Thursday, June 15th, 2006 | All Things, Family, Travel

First full day in Hong Kong got off to an early start. After a traditional Hong Kong breakfast at the hotel of vegetable & pork vermicelli soup and glutinous rice dumpling, E. met us and the three of us took the hotel shuttle into Wan Chai. There began our six hour mini-tour of the Hong Kong government offices.

Although not the primary reason for the trip, one of the things Dad had hoped to accomplish this week was to register for a new Hong Kong identity card. First introduced in 1949, the cards were used to identify native Hong Kong residents from the influx of mainland Chinese into the relatively prosperous British colony. The credit-card sized ids, both then and now, grant a host of privileges not available to outsiders.

Hong Kong Identity Card

In the 1950’s, the cards were constructed of laminated cardboard; today they’re embedded with microchips that hold name, birthdate, gender, residential status, and the digital template of both thumbprints. We had booked an appointment online through the Registration of Persons Offices website, so once there, we were ushered in immediately to start the paperwork. To his credit, the clerk was seemingly unfazed by the “classic” nature of the card we brought in for replacement.

Two hours (and that only because their system suffered a temporary crash — unrelated to us, we’re pretty sure), a digital photo and two thumbprint scans later, we were set. Armed with Dad’s new interim Certificate of Identity, we proceed on to Phase II: the Immigration Department four floors below to apply for a Hong Kong passport.
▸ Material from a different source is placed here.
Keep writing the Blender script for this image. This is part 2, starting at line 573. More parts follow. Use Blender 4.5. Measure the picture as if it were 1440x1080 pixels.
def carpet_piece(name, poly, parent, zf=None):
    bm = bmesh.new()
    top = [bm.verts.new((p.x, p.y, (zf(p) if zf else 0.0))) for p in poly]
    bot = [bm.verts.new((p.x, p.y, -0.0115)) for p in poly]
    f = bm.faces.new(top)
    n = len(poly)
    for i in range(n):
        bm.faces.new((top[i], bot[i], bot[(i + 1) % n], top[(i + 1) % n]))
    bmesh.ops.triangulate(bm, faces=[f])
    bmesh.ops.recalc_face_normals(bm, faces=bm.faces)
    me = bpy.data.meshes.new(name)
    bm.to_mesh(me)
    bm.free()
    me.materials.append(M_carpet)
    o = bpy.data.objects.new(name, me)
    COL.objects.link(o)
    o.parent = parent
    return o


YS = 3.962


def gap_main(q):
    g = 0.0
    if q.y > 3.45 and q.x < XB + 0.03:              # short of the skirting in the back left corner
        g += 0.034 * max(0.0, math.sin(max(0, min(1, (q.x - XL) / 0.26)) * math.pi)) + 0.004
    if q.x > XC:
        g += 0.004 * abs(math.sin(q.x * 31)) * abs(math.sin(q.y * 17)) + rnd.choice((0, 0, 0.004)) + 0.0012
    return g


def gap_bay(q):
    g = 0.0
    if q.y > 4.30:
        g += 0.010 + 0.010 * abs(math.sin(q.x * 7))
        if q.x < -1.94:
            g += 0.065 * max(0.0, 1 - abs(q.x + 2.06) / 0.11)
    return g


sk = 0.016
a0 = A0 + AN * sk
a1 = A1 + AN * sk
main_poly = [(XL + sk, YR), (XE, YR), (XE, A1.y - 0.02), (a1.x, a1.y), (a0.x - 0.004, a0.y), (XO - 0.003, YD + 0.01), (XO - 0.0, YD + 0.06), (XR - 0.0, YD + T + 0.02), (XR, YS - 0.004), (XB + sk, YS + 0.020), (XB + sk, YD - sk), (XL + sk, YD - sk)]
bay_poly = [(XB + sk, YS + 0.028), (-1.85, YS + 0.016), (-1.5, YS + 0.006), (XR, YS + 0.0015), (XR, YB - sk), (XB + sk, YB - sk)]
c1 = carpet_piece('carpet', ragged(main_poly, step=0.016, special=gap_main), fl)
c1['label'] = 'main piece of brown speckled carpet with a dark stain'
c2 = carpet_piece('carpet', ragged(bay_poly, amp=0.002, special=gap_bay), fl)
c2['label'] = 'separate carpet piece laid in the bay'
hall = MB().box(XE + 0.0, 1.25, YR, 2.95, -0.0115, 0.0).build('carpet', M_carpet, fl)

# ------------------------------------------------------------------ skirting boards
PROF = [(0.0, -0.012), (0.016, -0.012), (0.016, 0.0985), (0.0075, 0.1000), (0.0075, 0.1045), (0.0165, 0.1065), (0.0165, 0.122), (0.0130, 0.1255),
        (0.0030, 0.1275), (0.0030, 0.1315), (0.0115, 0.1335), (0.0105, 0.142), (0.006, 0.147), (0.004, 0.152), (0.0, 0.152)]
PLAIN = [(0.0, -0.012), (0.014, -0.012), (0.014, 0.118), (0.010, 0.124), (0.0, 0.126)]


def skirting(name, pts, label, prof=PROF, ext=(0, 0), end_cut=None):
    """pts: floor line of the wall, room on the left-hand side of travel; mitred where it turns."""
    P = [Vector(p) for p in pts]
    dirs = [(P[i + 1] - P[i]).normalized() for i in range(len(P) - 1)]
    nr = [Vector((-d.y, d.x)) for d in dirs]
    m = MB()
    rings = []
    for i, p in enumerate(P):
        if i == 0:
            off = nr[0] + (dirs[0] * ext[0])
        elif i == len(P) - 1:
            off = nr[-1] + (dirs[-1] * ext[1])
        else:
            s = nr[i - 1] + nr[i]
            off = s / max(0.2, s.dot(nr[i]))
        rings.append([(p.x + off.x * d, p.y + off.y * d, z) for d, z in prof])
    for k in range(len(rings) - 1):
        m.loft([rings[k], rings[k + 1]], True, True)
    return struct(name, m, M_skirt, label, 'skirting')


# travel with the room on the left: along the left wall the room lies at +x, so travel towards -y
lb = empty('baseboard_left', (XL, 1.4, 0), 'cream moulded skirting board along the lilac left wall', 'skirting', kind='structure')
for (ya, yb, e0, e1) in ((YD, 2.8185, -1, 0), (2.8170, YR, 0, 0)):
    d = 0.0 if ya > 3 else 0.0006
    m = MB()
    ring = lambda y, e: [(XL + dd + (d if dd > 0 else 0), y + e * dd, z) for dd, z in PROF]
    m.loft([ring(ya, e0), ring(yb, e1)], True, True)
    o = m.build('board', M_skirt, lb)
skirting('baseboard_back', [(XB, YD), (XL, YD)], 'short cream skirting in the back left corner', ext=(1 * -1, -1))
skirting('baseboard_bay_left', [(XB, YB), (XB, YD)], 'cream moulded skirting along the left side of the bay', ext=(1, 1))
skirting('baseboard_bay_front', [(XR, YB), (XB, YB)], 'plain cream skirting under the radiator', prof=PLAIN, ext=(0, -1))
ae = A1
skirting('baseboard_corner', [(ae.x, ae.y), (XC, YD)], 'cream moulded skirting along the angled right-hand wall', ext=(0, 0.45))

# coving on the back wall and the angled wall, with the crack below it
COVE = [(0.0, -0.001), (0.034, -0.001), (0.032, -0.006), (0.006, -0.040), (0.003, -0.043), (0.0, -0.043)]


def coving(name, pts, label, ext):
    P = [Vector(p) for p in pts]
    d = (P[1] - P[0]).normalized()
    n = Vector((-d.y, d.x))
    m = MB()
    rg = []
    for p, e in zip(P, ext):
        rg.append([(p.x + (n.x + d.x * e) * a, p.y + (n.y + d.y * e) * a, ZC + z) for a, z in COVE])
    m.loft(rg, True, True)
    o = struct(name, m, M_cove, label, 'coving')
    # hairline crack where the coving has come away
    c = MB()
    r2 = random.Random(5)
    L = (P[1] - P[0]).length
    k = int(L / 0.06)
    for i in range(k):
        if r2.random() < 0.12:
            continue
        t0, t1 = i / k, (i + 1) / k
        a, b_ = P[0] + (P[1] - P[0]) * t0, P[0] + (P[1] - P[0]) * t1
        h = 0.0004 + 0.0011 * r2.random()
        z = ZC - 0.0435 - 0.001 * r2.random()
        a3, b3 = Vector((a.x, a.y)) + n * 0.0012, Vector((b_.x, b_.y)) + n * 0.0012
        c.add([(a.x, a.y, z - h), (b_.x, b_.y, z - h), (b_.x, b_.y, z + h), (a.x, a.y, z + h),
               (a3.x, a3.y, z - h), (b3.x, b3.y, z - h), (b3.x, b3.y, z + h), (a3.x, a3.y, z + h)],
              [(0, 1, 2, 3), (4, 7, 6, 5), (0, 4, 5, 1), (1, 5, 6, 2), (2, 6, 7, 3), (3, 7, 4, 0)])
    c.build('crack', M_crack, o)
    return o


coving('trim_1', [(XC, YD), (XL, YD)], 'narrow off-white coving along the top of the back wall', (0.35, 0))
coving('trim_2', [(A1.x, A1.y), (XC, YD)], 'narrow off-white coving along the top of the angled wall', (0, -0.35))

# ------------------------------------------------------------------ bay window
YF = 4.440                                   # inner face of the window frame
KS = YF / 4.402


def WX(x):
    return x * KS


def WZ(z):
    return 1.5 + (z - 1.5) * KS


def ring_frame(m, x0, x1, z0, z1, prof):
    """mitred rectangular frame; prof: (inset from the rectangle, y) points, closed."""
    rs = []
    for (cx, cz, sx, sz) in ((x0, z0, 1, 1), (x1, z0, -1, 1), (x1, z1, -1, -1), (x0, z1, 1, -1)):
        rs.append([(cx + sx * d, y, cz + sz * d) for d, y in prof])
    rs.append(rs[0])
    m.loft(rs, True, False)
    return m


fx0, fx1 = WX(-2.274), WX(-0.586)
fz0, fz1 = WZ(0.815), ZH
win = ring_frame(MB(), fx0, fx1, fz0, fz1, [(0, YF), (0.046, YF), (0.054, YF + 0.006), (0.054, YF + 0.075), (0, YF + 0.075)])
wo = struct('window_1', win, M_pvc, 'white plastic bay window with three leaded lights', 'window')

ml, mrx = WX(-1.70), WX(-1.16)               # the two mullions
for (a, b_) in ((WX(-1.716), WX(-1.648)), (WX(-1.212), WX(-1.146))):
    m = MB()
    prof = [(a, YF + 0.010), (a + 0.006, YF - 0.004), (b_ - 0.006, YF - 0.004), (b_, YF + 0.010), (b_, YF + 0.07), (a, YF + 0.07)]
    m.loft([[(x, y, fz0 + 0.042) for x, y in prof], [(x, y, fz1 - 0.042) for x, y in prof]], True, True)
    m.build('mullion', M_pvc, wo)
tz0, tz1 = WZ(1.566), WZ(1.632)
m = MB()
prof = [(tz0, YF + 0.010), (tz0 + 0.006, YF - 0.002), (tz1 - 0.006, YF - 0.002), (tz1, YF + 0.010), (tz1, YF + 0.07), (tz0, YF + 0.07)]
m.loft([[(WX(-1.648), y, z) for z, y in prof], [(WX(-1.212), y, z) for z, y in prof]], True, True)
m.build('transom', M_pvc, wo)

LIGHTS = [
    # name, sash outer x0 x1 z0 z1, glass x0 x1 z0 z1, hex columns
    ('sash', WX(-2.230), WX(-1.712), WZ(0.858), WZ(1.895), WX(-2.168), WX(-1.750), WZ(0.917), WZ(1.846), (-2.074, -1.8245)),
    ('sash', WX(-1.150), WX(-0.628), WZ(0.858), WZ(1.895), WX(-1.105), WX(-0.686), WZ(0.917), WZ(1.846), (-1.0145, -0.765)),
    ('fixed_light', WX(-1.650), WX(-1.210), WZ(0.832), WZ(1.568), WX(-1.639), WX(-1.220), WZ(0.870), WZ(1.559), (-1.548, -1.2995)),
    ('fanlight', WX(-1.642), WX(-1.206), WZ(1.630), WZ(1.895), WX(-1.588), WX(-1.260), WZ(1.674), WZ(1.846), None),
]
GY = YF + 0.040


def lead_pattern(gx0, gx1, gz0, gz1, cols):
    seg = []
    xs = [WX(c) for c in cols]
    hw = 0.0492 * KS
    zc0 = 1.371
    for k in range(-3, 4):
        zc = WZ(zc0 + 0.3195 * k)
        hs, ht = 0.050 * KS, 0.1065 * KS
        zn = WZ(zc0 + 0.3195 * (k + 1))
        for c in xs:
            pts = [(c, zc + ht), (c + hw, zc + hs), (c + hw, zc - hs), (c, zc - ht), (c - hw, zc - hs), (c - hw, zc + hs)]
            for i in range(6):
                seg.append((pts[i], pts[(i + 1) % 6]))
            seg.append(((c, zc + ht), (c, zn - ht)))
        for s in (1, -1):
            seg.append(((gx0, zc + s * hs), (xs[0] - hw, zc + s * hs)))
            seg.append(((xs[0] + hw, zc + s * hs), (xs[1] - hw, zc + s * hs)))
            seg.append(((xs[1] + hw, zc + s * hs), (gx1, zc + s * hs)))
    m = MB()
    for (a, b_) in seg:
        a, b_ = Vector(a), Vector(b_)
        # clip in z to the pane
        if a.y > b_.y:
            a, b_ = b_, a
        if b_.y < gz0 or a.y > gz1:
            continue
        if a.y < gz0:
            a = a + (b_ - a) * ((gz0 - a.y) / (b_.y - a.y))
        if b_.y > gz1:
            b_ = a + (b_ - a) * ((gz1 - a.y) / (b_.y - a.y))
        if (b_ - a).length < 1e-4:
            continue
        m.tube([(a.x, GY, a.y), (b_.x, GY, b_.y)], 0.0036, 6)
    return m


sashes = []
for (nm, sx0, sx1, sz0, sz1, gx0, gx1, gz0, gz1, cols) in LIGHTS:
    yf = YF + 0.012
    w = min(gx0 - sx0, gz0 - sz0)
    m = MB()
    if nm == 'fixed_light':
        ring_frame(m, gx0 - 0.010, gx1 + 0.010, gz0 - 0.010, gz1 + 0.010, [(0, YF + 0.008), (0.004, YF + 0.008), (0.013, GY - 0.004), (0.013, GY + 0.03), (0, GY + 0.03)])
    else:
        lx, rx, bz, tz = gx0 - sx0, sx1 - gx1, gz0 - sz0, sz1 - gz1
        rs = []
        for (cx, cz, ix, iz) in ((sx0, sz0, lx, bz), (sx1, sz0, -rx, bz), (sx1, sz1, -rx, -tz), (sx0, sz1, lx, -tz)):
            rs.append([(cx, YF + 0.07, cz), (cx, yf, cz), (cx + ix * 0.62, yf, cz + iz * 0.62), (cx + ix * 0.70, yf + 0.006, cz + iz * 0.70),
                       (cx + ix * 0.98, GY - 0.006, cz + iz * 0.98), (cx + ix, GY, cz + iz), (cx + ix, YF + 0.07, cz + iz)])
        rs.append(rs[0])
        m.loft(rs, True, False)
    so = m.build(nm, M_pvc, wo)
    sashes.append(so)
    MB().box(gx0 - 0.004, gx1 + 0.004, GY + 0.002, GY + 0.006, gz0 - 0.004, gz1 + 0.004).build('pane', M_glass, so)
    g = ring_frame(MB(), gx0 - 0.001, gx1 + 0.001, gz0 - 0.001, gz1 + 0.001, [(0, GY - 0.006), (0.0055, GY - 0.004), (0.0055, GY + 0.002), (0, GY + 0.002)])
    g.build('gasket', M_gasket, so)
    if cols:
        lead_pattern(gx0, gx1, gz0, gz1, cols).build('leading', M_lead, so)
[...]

More photos, more paperwork, more photocopies, pay at the “Schroff”… Done. Because we produced a ticket showing an impending outbound flight, we were able to rush the new passport for Monday pick-up.

While most of this was going on, I was able to wander the Hong Kong Convention Center next door to snap a few photos of the very hazy Hong Kong Harbor.
Hong Kong Convention Center (3)
Hong Kong Convention Center (1)

Hong Kong Convention Center (2)

Yes, the day was just as steamy and dreary as it looks.
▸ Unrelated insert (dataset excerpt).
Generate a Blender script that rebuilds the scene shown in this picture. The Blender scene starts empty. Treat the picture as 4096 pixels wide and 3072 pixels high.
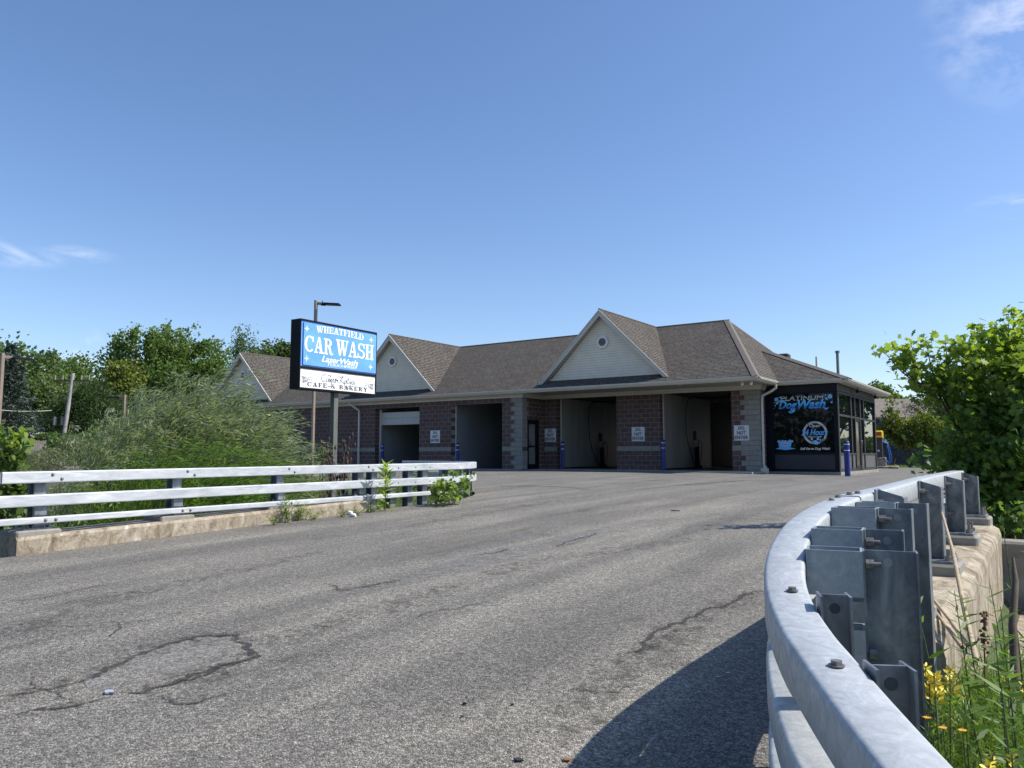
import bpy, math, random
import numpy as np
from mathutils import Vector, Matrix
from mathutils.geometry import delaunay_2d_cdt
R_ = math.radians
random.seed(7); rng = np.random.default_rng(7)
C = bpy.context.scene.collection
sc = bpy.context.scene
# ------------------------------------------------------------------ camera, sky, sun, exposure
YAW, PITCH, EYE = 0.6063, 0.0913, 0.632      # world axes follow the building: X along its front, Y into it
cam = bpy.data.objects.new('camera', bpy.data.cameras.new('camera')); C.objects.link(cam)
cam.location = (0, 0, EYE); cam.rotation_euler = (math.pi/2 + PITCH, 0, YAW)
cam.data.sensor_width = 36; cam.data.lens = 36*3105.9/4096; cam.data.clip_start = .05; cam.data.clip_end = 3000
sc.camera = cam
SUN_AZ, SUN_EL = R_(58), R_(47)              # azimuth measured from +Y towards +X
sv = Vector((math.sin(SUN_AZ)*math.cos(SUN_EL), math.cos(SUN_AZ)*math.cos(SUN_EL), math.sin(SUN_EL)))
sun = bpy.data.objects.new('sun', bpy.data.lights.new('sun', 'SUN')); C.objects.link(sun)
sun.data.energy = 4.35; sun.data.angle = R_(.55); sun.data.color = (1, .95, .87)
sun.rotation_euler = sv.to_track_quat('Z', 'Y').to_euler()
w = bpy.data.worlds.new('World'); sc.world = w; w.use_nodes = True
N, L = w.node_tree.nodes, w.node_tree.links
N.clear()
out = N.new('ShaderNodeOutputWorld'); bg = N.new('ShaderNodeBackground'); bg.inputs[1].default_value = .122
sky = N.new('ShaderNodeTexSky'); sky.sky_type = 'NISHITA'; sky.sun_disc = False
sky.sun_elevation = SUN_EL; sky.sun_rotation = SUN_AZ; sky.air_density = 1.0; sky.dust_density = .6; sky.ozone_density = 3.2; sky.altitude = 100
FW = Vector((-math.sin(YAW)*math.cos(PITCH), math.cos(YAW)*math.cos(PITCH), math.sin(PITCH)))
RT = Vector((math.cos(YAW), math.sin(YAW), 0)); UP = RT.cross(FW)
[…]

Phase III: To Shau Kei Wan for a visit to China Travel Service to apply for a Home Visit Permit. The travel documents, used in conjunction with the Hong Kong ID, allow the holder to travel into China without a visa and to speed through the notoriously long exit/entry waits at the Hong Kong border.

From the Shau Kei Wan area markets:

Hong Kong Fruits (1)

Lychee and durians

Jackfruit
Jackfruit

Three government ids in six hours. Not bad for a half day’s efforts.